- _BRIEF_
Only the lines from the line that has "Continue the Blender" through the line that has "MB().sweep(secs).build('coping',M_conc,t)" should be reproduced, exactly and with both ends kept.

Scene script records
===
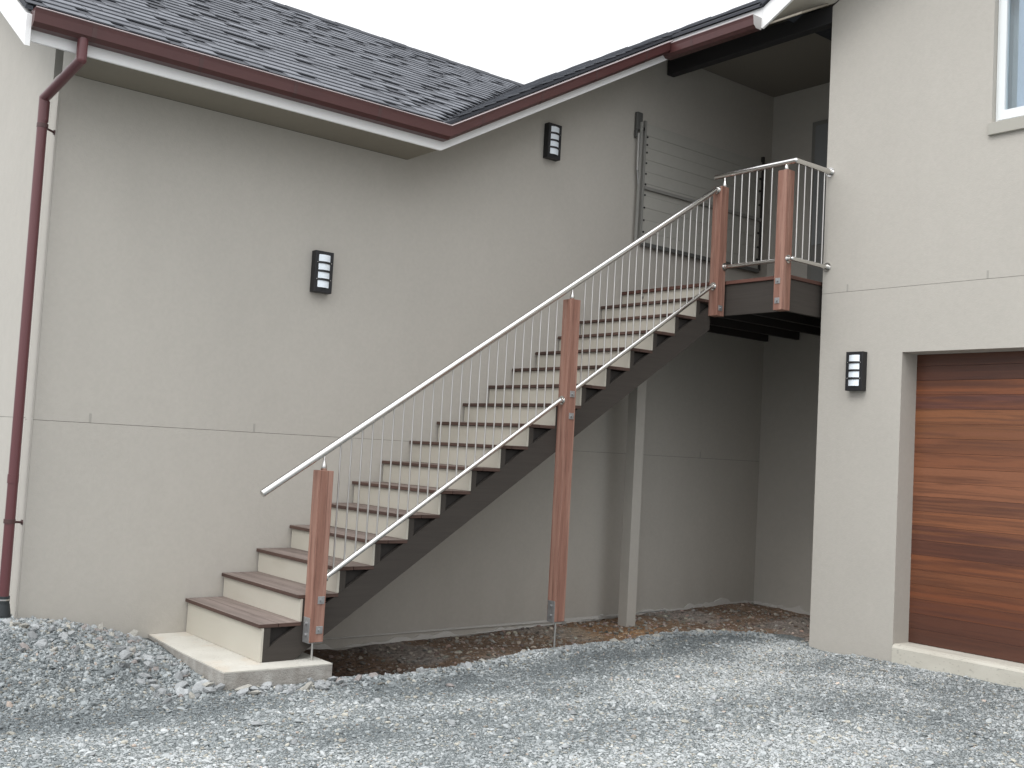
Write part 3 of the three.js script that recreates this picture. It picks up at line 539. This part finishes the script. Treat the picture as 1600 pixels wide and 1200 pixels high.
{
  const t = thing('stair_railing', 'sloping stainless stair rail with thin balusters on three hardwood posts', 'railing', [0.37, -0.07, 1.27]);
  const p1 = piece('post', postGeo(0.37, 0.055, 1.185, RZ), M.post, t);
  const p2 = piece('post', postGeo(2.517, 0.068, 2.618, RZ), M.post, t);
  const p3 = piece('post', postGeo(4.27, 2.70, 3.882, RZ), M.post, t);
  for (const [p, x, ys] of [[p1, 0.385, [0.135, 0.33]], [p2, 2.525, [1.685, 1.86]], [p3, 4.265, [2.77]]]) for (const y of ys) washer(V(x, y, RZ + 0.05), p, Z);
  for (const [p, x, yb, yg] of [[p1, 0.37, 0.055, -0.085], [p2, 2.517, 0.068, -0.22]]) {
    part('stirrup', box(x - 0.0545, x - 0.0505, yb - 0.004, yb + 0.16, RZ - 0.042, RZ + 0.042, 'y', 0.0015), M.galv, p);
    part('stirrup', box(x - 0.054, x + 0.05, yb - 0.0075, yb - 0.002, RZ - 0.042, RZ + 0.042, 'y', 0.002), M.galv, p);
    for (const y of [yb + 0.045, yb + 0.12]) part('bolt_head', rod(V(x - 0.055, y, RZ), V(x - 0.066, y, RZ), 0.0105, 8), M.galv, p);
    part('foot_rod', rod(V(x, yg, RZ), V(x, yb - 0.006, RZ), 0.0085, 10), M.brushed, p);
  }
  piece('handrail', merge([rod(V(-0.064, HX(-0.064), RZ), V(4.205, HX(4.205), RZ), 0.0248, 28)]), M.steel, t);
  piece('rail_cap', rod(V(-0.0665, HX(-0.0665), RZ), V(-0.062, HX(-0.062), RZ), 0.0238, 28), M.brushed, t);
  piece('bottom_rail', rod(V(0.42, LX(0.42), RZ), V(2.45, LX(2.45), RZ), 0.0185, 24), M.steel, t);
  piece('bottom_rail', rod(V(2.567, LX(2.567), RZ), V(4.2, LX(4.2), RZ), 0.0185, 24), M.steel, t);
  flange(V(4.2195, HX(4.205), RZ), V(-1, 0, 0), t, 0.04); flange(V(2.4665, LX(2.45), RZ), V(-1, 0, 0), t); flange(V(4.2195, LX(4.2), RZ), V(-1, 0, 0), t); flange(V(0.4205, LX(0.43), RZ), V(1, 0, 0), t); flange(V(2.5675, LX(2.575), RZ), V(1, 0, 0), t);
  saddle(0.37, 1.185, HX(0.37) - 0.02, RZ, t); saddle(2.517, 2.618, HX(2.517) - 0.02, RZ, t);
  const bal = (x) => piece('baluster', rod(V(x, LX(x) + 0.012, RZ), V(x, HX(x) - 0.016, RZ), 0.0062, 10), M.brushed, t);
  for (let i = 0; i < 24; i++) bal(0.490 + i * 0.0815);
  for (let i = 0; i < 19; i++) bal(2.655 + i * 0.0813);
}
{
  const t = thing('landing_railing', 'short level stainless railing turning the landing corner to the garage wall', 'railing', [4.3, 3.026, 1.965]);
  const p4 = piece('post', postGeo(4.3, 2.71, 3.925, 1.965), M.post, t);
  for (const y of [2.79, 2.96]) washer(V(4.25, y, 1.957), p4, V(-1, 0, 0));
  const y = 4.0, yl = 3.15, zc = 2.062;
  piece('handrail', merge([rod(V(4.3, y, 1.175), V(4.3, y, zc), 0.0248, 24), rod(V(4.3, y, zc), V(4.797, y, zc), 0.0248, 24), new THREE.SphereGeometry(0.0248, 20, 14).translate(4.3, y, zc)]), M.steel, t);
  piece('bottom_rail', rod(V(4.3, yl, 1.33), V(4.3, yl, 1.913), 0.0185, 20), M.steel, t);
  piece('bottom_rail', merge([rod(V(4.3, yl, 2.02), V(4.3, yl, zc), 0.0185, 20), rod(V(4.3, yl, zc), V(4.797, yl, zc), 0.0185, 20), new THREE.SphereGeometry(0.0185, 18, 12).translate(4.3, yl, zc)]), M.steel, t);
  flange(V(4.7995, y, zc), V(-1, 0, 0), t, 0.042); flange(V(4.7995, yl, zc), V(-1, 0, 0), t, 0.04); flange(V(4.3, yl, 1.3205), V(0, 0, 1), t); flange(V(4.3, yl, 2.0155), V(0, 0, 1), t); flange(V(4.3, yl, 1.9145), V(0, 0, -1), t);
  saddle(4.3, 3.882, y - 0.02, 1.285, t); saddle(4.3, 3.925, y - 0.02, 1.965, t);
  for (let i = 0; i < 6; i++) piece('baluster', rod(V(4.3, yl + 0.012, 1.40 + i * 0.083), V(4.3, y - 0.016, 1.40 + i * 0.083), 0.0062, 10), M.brushed, t);
  for (let i = 0; i < 5; i++) piece('baluster', rod(V(4.34 + i * 0.093, yl + 0.012, zc), V(4.34 + i * 0.093, y - 0.016, zc), 0.0062, 10), M.brushed, t);
}

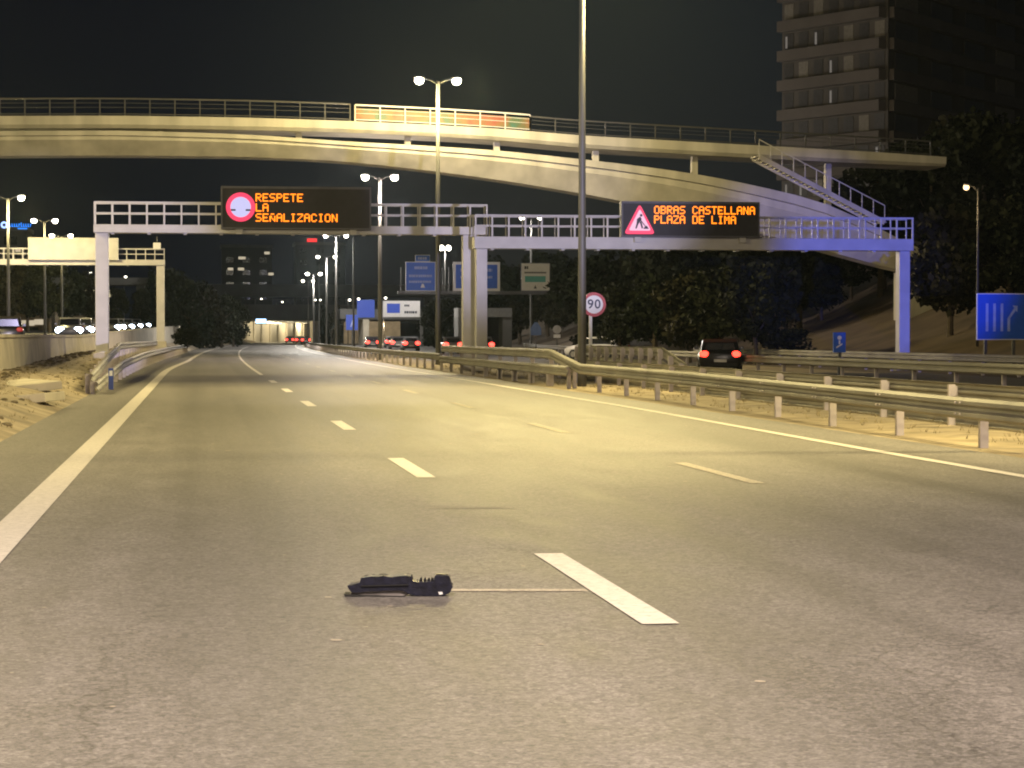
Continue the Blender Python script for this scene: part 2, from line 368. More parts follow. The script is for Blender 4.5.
guardrail([(24.5,104,.78),(24.5,135,.80),(31,225,.80)],'guardrail at the far right of the side road behind the black car',-1,4)
bz=lambda u,Y:bankz(u,Y)*.6
guardrail([(-2.75,60.5,.34),(-2.72,82,.70),(-2.7,110,.78),(-2.3,215,.80)],'left guardrail with sloping end beside the white edge line',1,4)
guardrail([(-2.9,61,.55),(-3.2,80,.85),(-3.4,97,1.08),(-3.4,160,1.0)],'guardrail on the left bank curving round the gantry pillar',1,4,gz=lambda u,Y:bankz(u,Y))
# blue end marker on the left and right rails
for (X,Y,l) in ((-2.55,66,'blue reflector post at the start of the left guardrail'),(12.3,73.5,'blue reflector post at the foot of the grey lamp pole')):
    t=thing('reflector_post',l,'marker post',(X,Y,0)); MB().box(-.07,.07,-.03,.03,0,.62,.01).build('blade',M_blue,t)
    MB().box(-.045,.045,-.036,-.032,.40,.55).build('reflector',M_swhite,t)
# ------------------------------------------------------------------ concrete wall on the left
t=thing('concrete_wall','long cracked concrete retaining wall between sandy bank and raised left road','wall',(-6,0,0))
secs=[]
for Y in list(range(0,420,6)):
    x=cx(Y)-.02; top=1.5+.0072*max(0,Y-118); 
    secs.append([Vector((x-.2,Y,-.3)),Vector((x+.22,Y,-.3)),Vector((x+.16,Y,top*.6)),Vector((x+.1,Y,top)),Vector((x-.2,Y,top))])
MB().sweep(secs).build('wall_body',M_conc,t)
secs=[]
for Y in list(range(0,420,6)):
    x=cx(Y)-.02; top=1.503+.0072*max(0,Y-118)
    secs.append([Vector((x-.25,Y,top)),Vector((x+.16,Y,top)),Vector((x+.16,Y,top+.1)),Vector((x-.25,Y,top+.1))])
MB().sweep(secs).build('coping',M_conc,t)

# drain slabs on the bank
for i,(X,Y,rz_,l) in enumerate([(-4.3,56,.3,'tilted concrete drain slab on the sandy bank, nearest the guardrail end'),(-5.1,47,.1,'flat concrete slab half buried in sand at the foot of the wall'),(-3.6,49,-.2,'small broken concrete slab beside the shoulder')]):
    o=MB().box(-.55,.55,-1.8+.5*i,1.8-.5*i,-.1,.09,.02).build('drain_slab',M_conc); o.location=(X,Y,bankz(X,Y)+.0); o.rotation_euler=(0,-.10,rz_)
    o['label']=l; o['category']='slab'
# ------------------------------------------------------------------ gantries
def gantry(label,XL,XR,Y,zb,zt,zr,wp=.58,over=.35,bays=None,pill=(1,1),basez=(0,0),mesh=M_gantry,beamd=1.0,tilt=0):
    t=thing('sign_gantry',label,'gantry',(XL,Y,0)); W=XR-XL
    for k,(x,on) in enumerate(((0,pill[0]),(W,pill[1]))):
        if on:
            p=MB().box(x-wp/2,x+wp/2,-.3,.3,basez[k]-.5,zb,.03).build('pillar',mesh,t)
            MB().box(x-wp/2-.15,x+wp/2+.15,-.42,.42,basez[k]-.5,basez[k]+.12,.02).build('base_plate',M_conc,t)
    MB().box(-.35,W+over,-beamd/2,beamd/2,zb,zt,.02).build('beam',mesh,t)
    n=bays or max(2,int(W/.82)); 
    for s,nm in ((-beamd/2+.03,'railing'),(beamd/2-.03,'railing')):
        mb=MB(); z0=zt
        for i in range(n+1):
            x=-.3+(W+.25+over)*i/n; mb.bar((x,s,z0),(x,s,zr),.07 if s<0 else .05)
        mb.bar((-.33,s,zr),(W+over-.02,s,zr),.075); mb.bar((-.3,s,(z0+zr)/2+.02),(W+over-.05,s,(z0+zr)/2+.02),.05)
        mb.build(nm,mesh,t)
    for i in range(int(W/1.6)): MB().box(.4+i*1.6,.55+i*1.6,-.3,.3,zb-.06,zb-.002).build('bracket',mesh,t)
    return t
YG=102
def Z(py,Y=YG): return HCAM+(336-py)*Y/F*1.008
gl=at(102,235,YG).x; gc=at(468.5,235,YG).x
gantry('white steel gantry over the main road carrying the left message sign',gl,gc,YG,Z(235.5),Z(227.5),Z(206),bays=23,basez=(.7,0),over=.83)
YH=100
gl2=at(481,235,YH).x; gr2=at(903,235,YH).x
gantry('wide grey gantry over the side road carrying the right message sign',gl2,gr2,YH,Z(249,YH),Z(237,YH),Z(216,YH),bays=27,wp=.5)
YK=185
gantry('yellow lit gantry seen from behind over the raised left road',at(-40,255,YK).x,at(160.5,255,YK).x,YK,Z(267,YK),Z(261.5,YK),Z(251,YK),bays=22,wp=.65,basez=(1,1.0),pill=(1,1))
t=thing('sign_back_panel','blank yellow-lit back of a large message sign on the left gantry','sign',at(28,260,YK-.9))
W_=87*YK/F; H_=(260-238)*YK/F
MB().box(0,W_,-.18,.18,0,H_,.05).build('housing',M_gantry,t)
mb=MB(); 
for i in range(9): mb.box(W_*i/8.6+.1,W_*i/8.6+.16,-.23,-.18,.08,.9 if i%2 else .65)
mb.build('stiffener',M_gantry,t)
t=thing('camera_box','small pale camera box on the right end of the yellow gantry','camera',at(157,249,YK-.5)); MB().box(-.3,.3,-.3,.3,0,.5,.04).build('housing',M_swhite,t); MB().bar((0,0,.5),(0,0,1.0),.08).build('mast',M_pole,t)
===
- _SOLUTION TO THIS TASK_
Continue the Blender Python script for this scene: part 2, from line 368. More parts follow. The script is for Blender 4.5.
guardrail([(24.5,104,.78),(24.5,135,.80),(31,225,.80)],'guardrail at the far right of the side road behind the black car',-1,4)
bz=lambda u,Y:bankz(u,Y)*.6
guardrail([(-2.75,60.5,.34),(-2.72,82,.70),(-2.7,110,.78),(-2.3,215,.80)],'left guardrail with sloping end beside the white edge line',1,4)
guardrail([(-2.9,61,.55),(-3.2,80,.85),(-3.4,97,1.08),(-3.4,160,1.0)],'guardrail on the left bank curving round the gantry pillar',1,4,gz=lambda u,Y:bankz(u,Y))
# blue end marker on the left and right rails
for (X,Y,l) in ((-2.55,66,'blue reflector post at the start of the left guardrail'),(12.3,73.5,'blue reflector post at the foot of the grey lamp pole')):
    t=thing('reflector_post',l,'marker post',(X,Y,0)); MB().box(-.07,.07,-.03,.03,0,.62,.01).build('blade',M_blue,t)
    MB().box(-.045,.045,-.036,-.032,.40,.55).build('reflector',M_swhite,t)
# ------------------------------------------------------------------ concrete wall on the left
t=thing('concrete_wall','long cracked concrete retaining wall between sandy bank and raised left road','wall',(-6,0,0))
secs=[]
for Y in list(range(0,420,6)):
    x=cx(Y)-.02; top=1.5+.0072*max(0,Y-118); 
    secs.append([Vector((x-.2,Y,-.3)),Vector((x+.22,Y,-.3)),Vector((x+.16,Y,top*.6)),Vector((x+.1,Y,top)),Vector((x-.2,Y,top))])
MB().sweep(secs).build('wall_body',M_conc,t)
secs=[]
for Y in list(range(0,420,6)):
    x=cx(Y)-.02; top=1.503+.0072*max(0,Y-118)
    secs.append([Vector((x-.25,Y,top)),Vector((x+.16,Y,top)),Vector((x+.16,Y,top+.1)),Vector((x-.25,Y,top+.1))])
MB().sweep(secs).build('coping',M_conc,t)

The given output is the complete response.